§ **The records**
---*---
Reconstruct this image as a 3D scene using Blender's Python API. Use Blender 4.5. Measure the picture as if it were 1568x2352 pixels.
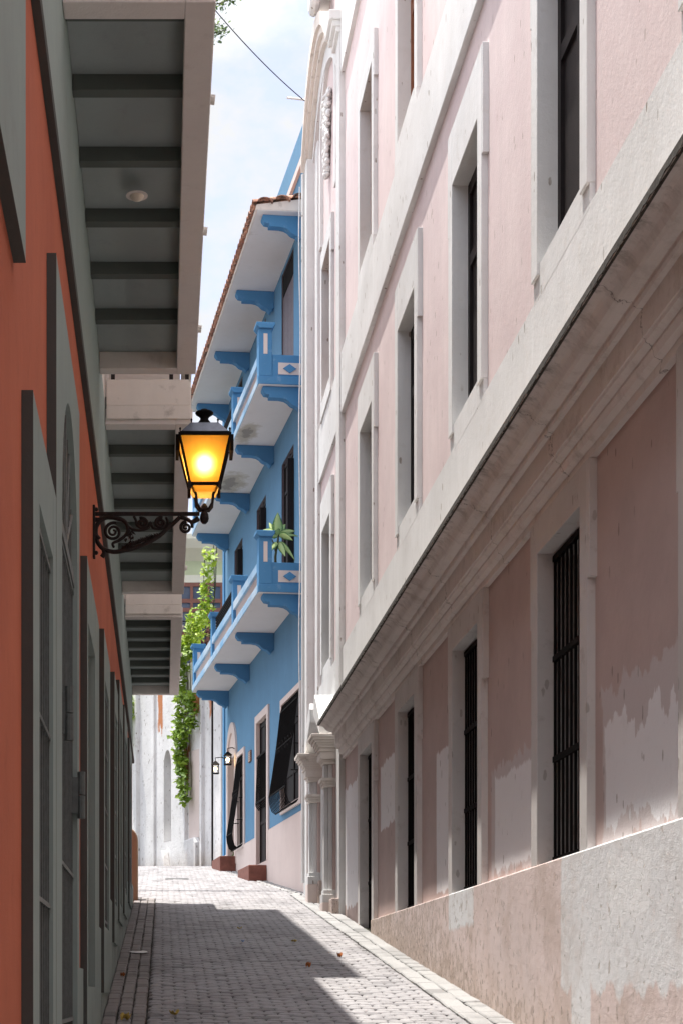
import bpy, math, random
import numpy as np
from mathutils import Vector
R = math.radians
random.seed(7)
rnd = random.Random(11)
for o in list(bpy.data.objects): bpy.data.objects.remove(o)
sc = bpy.context.scene
COL = sc.collection

# ------------------------------------------------------------------ camera
FPX = 3800.0                       # focal length in units of a 1568 x 2352 frame
cam = bpy.data.cameras.new("camera"); camo = bpy.data.objects.new("camera", cam); COL.objects.link(camo)
camo.location = (0, 0, 0); camo.rotation_euler = (R(90), 0, 0)
cam.sensor_fit = 'VERTICAL'; cam.sensor_height = 36; cam.lens = 36 * FPX / 2352
cam.shift_x = (784 - 374) / 2352; cam.shift_y = (2280 - 1176) / 2352
cam.clip_start = 0.05; cam.clip_end = 500
sc.camera = camo
sc.render.resolution_x = 682; sc.render.resolution_y = 1024

# ------------------------------------------------------------------ light
SUN = Vector((-1.0, 0.6, 7.0)).normalized()
sl = bpy.data.lights.new("sun", 'SUN'); so = bpy.data.objects.new("sun", sl); COL.objects.link(so)
sl.energy = 3.2; sl.angle = R(0.55); sl.color = (1.0, 0.95, 0.88)
so.rotation_euler = (-SUN).to_track_quat('-Z', 'Y').to_euler(); so.location = (-4, 10, 40)
w = bpy.data.worlds.new("World"); sc.world = w; w.use_nodes = True
nt = w.node_tree; nt.nodes.clear()
out = nt.nodes.new('ShaderNodeOutputWorld'); bg = nt.nodes.new('ShaderNodeBackground')
sky = nt.nodes.new('ShaderNodeTexSky'); sky.sky_type = 'NISHITA'; sky.sun_disc = False
sky.sun_elevation = math.asin(SUN.z); sky.sun_rotation = math.atan2(SUN.x, SUN.y)
sky.air_density = 1.0; sky.dust_density = .8; sky.ozone_density = 3.0
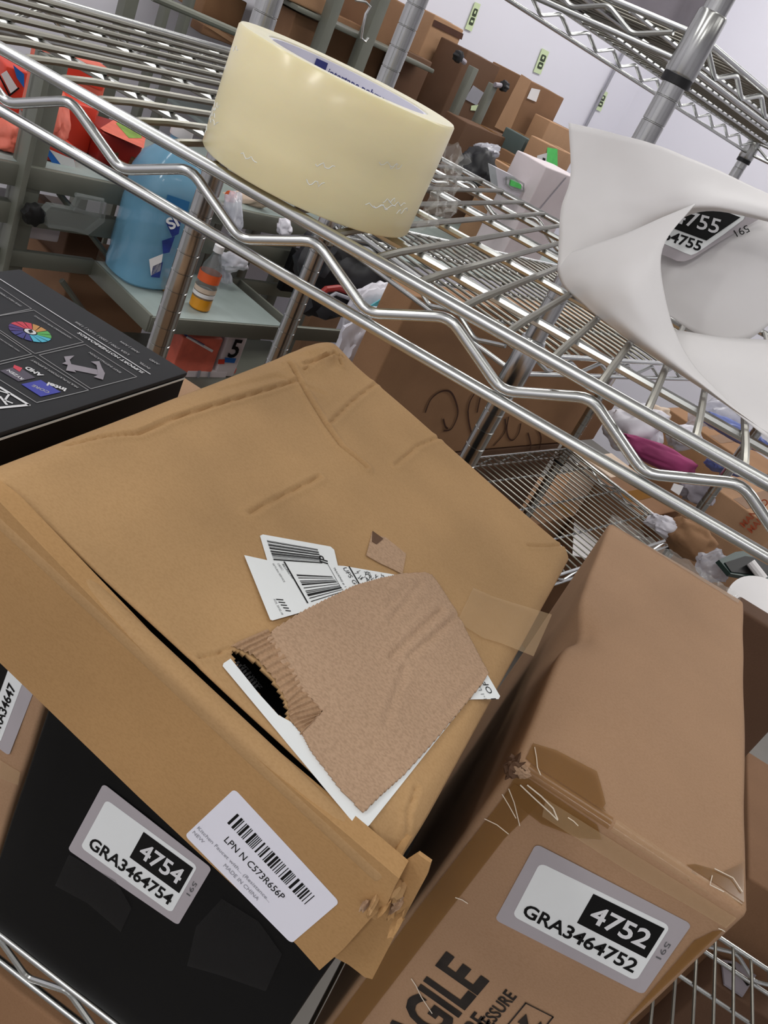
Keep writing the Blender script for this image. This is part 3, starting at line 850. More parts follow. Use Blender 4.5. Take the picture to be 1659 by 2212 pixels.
---*---
§ **Exercise details**
Starting at the top of the listing above, reproduce each line up to and including the one with "COL = sc.collection"; omit the pictures.

§ **Answer to the task**
Reconstruct this image as a 3D scene using Blender's Python API. Use Blender 4.5. Measure the picture as if it were 1568x2352 pixels.
import bpy, math, random
import numpy as np
from mathutils import Vector
R = math.radians
random.seed(7)
rnd = random.Random(11)
for o in list(bpy.data.objects): bpy.data.objects.remove(o)
sc = bpy.context.scene
COL = sc.collection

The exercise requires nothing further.